A LOT OF SHOTS, NOT A LOT OF GOALS

The Hurricanes won the even-strength battle again but lost the special-teams battle, finally getting the power plays Brind’Amour demanded from the NHL but not doing anything with four of them while the Predators scored the game-tying goal in the third on one of only two they had.

That included one for the Hurricanes early in the first overtime, a second tremendous opportunity squandered after Brock McGinn scored at the end of the second period and the beginning of the third, 128 seconds apart, to give the Hurricanes their first lead, even if it was short-lived.

Nashville hasn’t made it easy on the Hurricanes, but the Hurricanes haven’t made it easy on themselves, either. They’ve been unable to consistently turn their utter dominance of possession into any dominance on the scoresheet against goalie Juuse Saros, unable to generate enough traffic in front of the net or second-chance opportunities, let alone finish the chances they are creating.

An insane total of 117 shots -- and 220 attempts -- led to only seven goals over the past two games.

“Guys can win you games, and that happens, but over a seven-game series, if you keep knocking on the door eventually you’ll get your goals,” Brind’Amour said.

BACK TO PNC ARENA TO START FROM SCRATCH

The Hurricanes have also made critical errors that have given the Predators openings they probably didn’t deserve, whether it was Jake Bean misplaying the game-winner in Game 3 or Dougie Hamilton’s lazy clear that set up the Predators’ opening goal Sunday despite what turned out to be the Hurricanes’ most one-sided period of the series.

Meanwhile, Alex Nedeljkovic was spectacular again to keep the Hurricanes close in both games on the road. He gave away one goal Sunday, but quickly got it back with a diving save on a two-on-none with the Hurricanes down a goal that could have blown the game open.

The Predators, at home and not missing their best defenseman, were better equipped for these marathons. The longer the games went, the better Nashville’s chances were.
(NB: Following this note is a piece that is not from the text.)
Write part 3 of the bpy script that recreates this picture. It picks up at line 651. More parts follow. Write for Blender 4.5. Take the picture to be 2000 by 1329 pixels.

For all that, the Hurricanes had more than enough chances to get the puck past Saros and win either or both of these road games in regulation, let alone the parade of overtimes, which would have dramatically altered the trajectory of this series. Instead, they’ll go home and start from scratch -- hoping Slavin returns sooner rather than later -- knowing what could easily have been the end Tuesday night is just the beginning.